■ REQUIRED TASK
Leave out the pictures and restate the rest of the data exactly.
----------
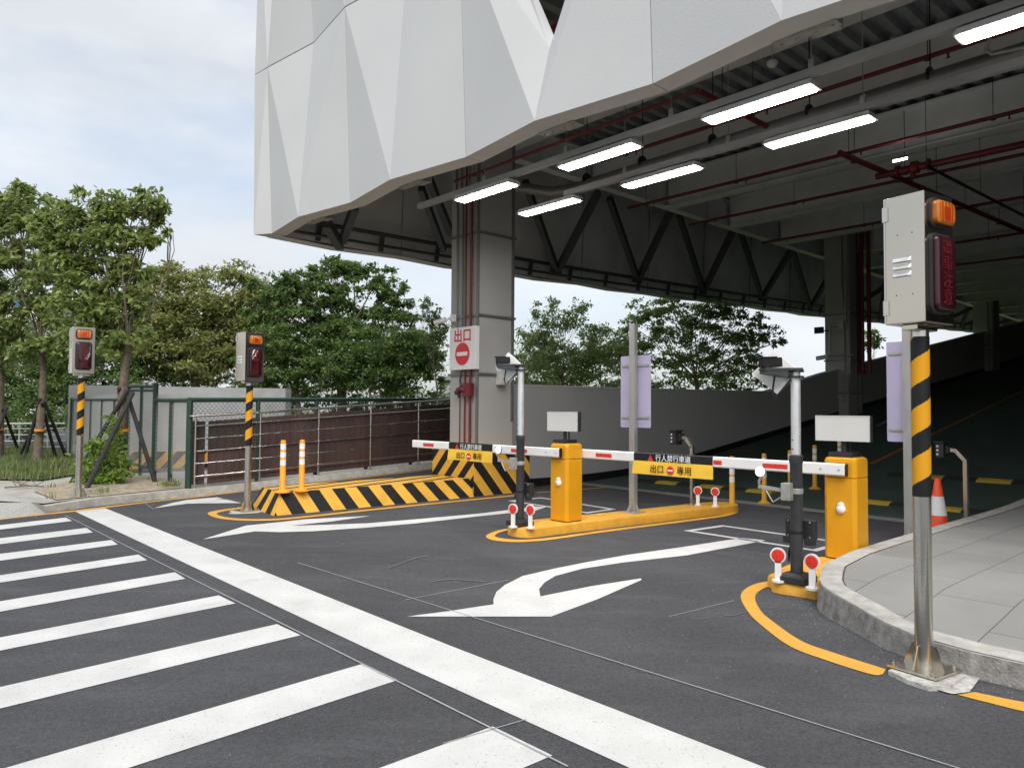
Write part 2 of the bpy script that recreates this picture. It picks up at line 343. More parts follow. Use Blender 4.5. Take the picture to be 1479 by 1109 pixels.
mark('arrow_marking', [(293,779),(355,759.2),(395.5,755),(441,750),(536,745),(480,753),(420,759.3),(470,758),(530,755.8),(600,750),(690,742),(775,731.5),(790,732),(775,737),(690,745.8),(600,756),(530,762),(452,767.3),(403.6,768.6),(368,767.5)], M['white_line'])
mark('arrow_marking', [(222,734),(246,727),(270,722),(300,719.2),(354,715.5),(356,719),(310,721),(356,722),(356,726.5),(290,727),(270,727.5)], M['white_line'])
def loop_mark(q, w=.10):
    q = [G(*p)+Z4 for p in q]; c = sum(q, Vector())/4; b = MB(); inn = []
    for i in range(4):
        e1 = (q[i-1]-q[i]).normalized(); e2 = (q[(i+1) % 4]-q[i]).normalized(); sn_ = e1.cross(e2).length
        inn.append(q[i]+(e1+e2)*(w/max(sn_, .3)))
    for i in range(4):
        j = (i+1) % 4; b.add([q[i], q[j], inn[j], inn[i]], [(0,1,2,3)])
    o = b.build('detector_loop_marking', M['white_line']); tag(o, kind='structure')
loop_mark([(987,766.5),(1043,758.5),(1225,784),(1180,796.5)], .09)
loop_mark([(733,723.3),(782,718.4),(890,735.5),(848,741.5)], .09)
# chalk setting-out lines
for p, q, w in (((95,745),(820,1108),.012), ((430,813),(1479,1140),.010), ((585,867),(735,838),.008), ((966,891),(1060,868),.006), ((200,720),(222,736),.01), ((640,1075),(760,1040),.007)):
    strip_AB('chalk_line_marking', G(*p), G(*q), w, M['chalk'], .007)
# yellow lines round the islands and kerbs
def band(name, outer, inner, m, dz=.005):
    o = [G(*p)+Vector((0,0,dz)) for p in outer]; i = [G(*p)+Vector((0,0,dz)) for p in inner]; b = MB()
    def dense(l, k=6):
        r = []
        for a in range(len(l)-1):
            for t in range(k):
                u = t/k; p0 = l[max(a-1,0)]; p1 = l[a]; p2 = l[a+1]; p3 = l[min(a+2, len(l)-1)]
                r.append(.5*((2*p1)+(p2-p0)*u+(2*p0-5*p1+4*p2-p3)*u*u+(3*p1-p0-3*p2+p3)*u**3))
        return r+[l[-1]]
    o = dense(o); i = dense(i)
    for k in range(len(o)-1): b.add([o[k], o[k+1], i[k+1], i[k]], [(0,1,2,3)])
    return tag(b.build(name, m), kind='structure')
band('yellow_line_marking', [(1117,838.5),(1090,844),(1074,853),(1070,864),(1078,880),(1092,896.7),(1138,932),(1190.6,953),(1257,974),(1275,974)],
     [(1117,846),(1104,849.5),(1093,857),(1091,867),(1098,881),(1110,893),(1155.5,925),(1201,942),(1257,960),(1280,967)], M['yellow_line'])
band('yellow_line_marking', [(1383,1004),(1430,1016),(1479,1028),(1560,1043)], [(1408,1000),(1440,1007),(1479,1014.5),(1560,1028)], M['yellow_line'])
band('yellow_line_marking', [(350,732.5),(325,735.5),(305,739),(300,742),(306,746),(320,749.5),(345,751.8),(375,752.3),(405,751.2),(450,746.8),(530,738),(684,722.4),(764,714.6)],
     [(350,735),(332,737),(317,740),(313,742.3),(318,745),(330,747.6),(350,749.2),(375,749.8),(405,748.8),(450,744.5),(530,735.8),(684,720.6),(764,713)], M['yellow_line'])
band('yellow_line_marking', [(735,763),(715,767.5),(703,773),(704,777.5),(718,781.3),(745,783.2),(772,782),(800,779),(880,767.8),(1029,748.6),(1055,744),(1066,739.5),(1064,735.5),(1050,733)],
     [(735,765.5),(722,769),(715,773),(717,775.8),(728,778),(747,779.6),(770,778.8),(800,776),(880,765),(1029,745.8),(1046,742.5),(1055,739.3),(1055,736.5),(1047,735)], M['yellow_line'])
band('yellow_line_marking', [(-60,758),(0,750.8),(55,744.6),(109.5,738.8),(154,733.4),(230,724),(300,716.6),(360,710)], [(-60,756),(0,748.8),(55,742.8),(109.5,737),(154,731.6),(230,722.8),(300,715.4),(360,709)], M['yellow_line'])
strip_AB('yellow_line_marking', G(775,711.5), G(882,703.3), .08, M['yellow_line'])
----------
■ FULL ANSWER
Write part 2 of the bpy script that recreates this picture. It picks up at line 343. More parts follow. Use Blender 4.5. Take the picture to be 1479 by 1109 pixels.
mark('arrow_marking', [(293,779),(355,759.2),(395.5,755),(441,750),(536,745),(480,753),(420,759.3),(470,758),(530,755.8),(600,750),(690,742),(775,731.5),(790,732),(775,737),(690,745.8),(600,756),(530,762),(452,767.3),(403.6,768.6),(368,767.5)], M['white_line'])
mark('arrow_marking', [(222,734),(246,727),(270,722),(300,719.2),(354,715.5),(356,719),(310,721),(356,722),(356,726.5),(290,727),(270,727.5)], M['white_line'])
def loop_mark(q, w=.10):
    q = [G(*p)+Z4 for p in q]; c = sum(q, Vector())/4; b = MB(); inn = []
    for i in range(4):
        e1 = (q[i-1]-q[i]).normalized(); e2 = (q[(i+1) % 4]-q[i]).normalized(); sn_ = e1.cross(e2).length
        inn.append(q[i]+(e1+e2)*(w/max(sn_, .3)))
    for i in range(4):
        j = (i+1) % 4; b.add([q[i], q[j], inn[j], inn[i]], [(0,1,2,3)])
    o = b.build('detector_loop_marking', M['white_line']); tag(o, kind='structure')
loop_mark([(987,766.5),(1043,758.5),(1225,784),(1180,796.5)], .09)
loop_mark([(733,723.3),(782,718.4),(890,735.5),(848,741.5)], .09)
# chalk setting-out lines
for p, q, w in (((95,745),(820,1108),.012), ((430,813),(1479,1140),.010), ((585,867),(735,838),.008), ((966,891),(1060,868),.006), ((200,720),(222,736),.01), ((640,1075),(760,1040),.007)):
    strip_AB('chalk_line_marking', G(*p), G(*q), w, M['chalk'], .007)
# yellow lines round the islands and kerbs
def band(name, outer, inner, m, dz=.005):
    o = [G(*p)+Vector((0,0,dz)) for p in outer]; i = [G(*p)+Vector((0,0,dz)) for p in inner]; b = MB()
    def dense(l, k=6):
        r = []
        for a in range(len(l)-1):
            for t in range(k):
                u = t/k; p0 = l[max(a-1,0)]; p1 = l[a]; p2 = l[a+1]; p3 = l[min(a+2, len(l)-1)]
                r.append(.5*((2*p1)+(p2-p0)*u+(2*p0-5*p1+4*p2-p3)*u*u+(3*p1-p0-3*p2+p3)*u**3))
        return r+[l[-1]]
    o = dense(o); i = dense(i)
    for k in range(len(o)-1): b.add([o[k], o[k+1], i[k+1], i[k]], [(0,1,2,3)])
    return tag(b.build(name, m), kind='structure')
band('yellow_line_marking', [(1117,838.5),(1090,844),(1074,853),(1070,864),(1078,880),(1092,896.7),(1138,932),(1190.6,953),(1257,974),(1275,974)],
     [(1117,846),(1104,849.5),(1093,857),(1091,867),(1098,881),(1110,893),(1155.5,925),(1201,942),(1257,960),(1280,967)], M['yellow_line'])
band('yellow_line_marking', [(1383,1004),(1430,1016),(1479,1028),(1560,1043)], [(1408,1000),(1440,1007),(1479,1014.5),(1560,1028)], M['yellow_line'])
band('yellow_line_marking', [(350,732.5),(325,735.5),(305,739),(300,742),(306,746),(320,749.5),(345,751.8),(375,752.3),(405,751.2),(450,746.8),(530,738),(684,722.4),(764,714.6)],
     [(350,735),(332,737),(317,740),(313,742.3),(318,745),(330,747.6),(350,749.2),(375,749.8),(405,748.8),(450,744.5),(530,735.8),(684,720.6),(764,713)], M['yellow_line'])
band('yellow_line_marking', [(735,763),(715,767.5),(703,773),(704,777.5),(718,781.3),(745,783.2),(772,782),(800,779),(880,767.8),(1029,748.6),(1055,744),(1066,739.5),(1064,735.5),(1050,733)],
     [(735,765.5),(722,769),(715,773),(717,775.8),(728,778),(747,779.6),(770,778.8),(800,776),(880,765),(1029,745.8),(1046,742.5),(1055,739.3),(1055,736.5),(1047,735)], M['yellow_line'])
band('yellow_line_marking', [(-60,758),(0,750.8),(55,744.6),(109.5,738.8),(154,733.4),(230,724),(300,716.6),(360,710)], [(-60,756),(0,748.8),(55,742.8),(109.5,737),(154,731.6),(230,722.8),(300,715.4),(360,709)], M['yellow_line'])
strip_AB('yellow_line_marking', G(775,711.5), G(882,703.3), .08, M['yellow_line'])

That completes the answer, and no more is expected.